Comment by KK7NIL
> x86 doesn't have magical backwards compatibility powers.
I never said it did; other ISAs have similar if not longer periods of backwards compatability (IBM's Z systems architecture is backwards compatible with the System/360 released in 1964).
> The amazing backwards compatibility of Windows is purely due to the sheer continuous effort of Microsoft.
I never mentioned Windows but it's ridiculous to imply its backwards compatability is all on Microsoft. Show me a single example of a backwards breaking change in x86 that Windows has to compensate for to maintain backwards compatability.
>I never mentioned Windows but it's ridiculous to imply its backwards compatability is all on Microsoft.
I never said that. Windows was just an easy example.
>Show me a single example of a backwards breaking change in x86 that Windows has to compensate for to maintain backwards compatability.

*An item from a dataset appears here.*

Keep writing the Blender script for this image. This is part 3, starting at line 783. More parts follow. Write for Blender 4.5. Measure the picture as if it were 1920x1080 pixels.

- The shift from 16-bit to 32-bit protected mode with the Intel 80386 processor that fundamentally altered how the processor managed memory.
- Intel 80286 introduced a 24-bit address bus to support more memory, but this broke the address wraparound behavior of the 8086.
- The shift to x86-64 that Microsoft had to compensate with emulation and WOW64
Any many more. That you think otherwise just shows all the effort that has been done.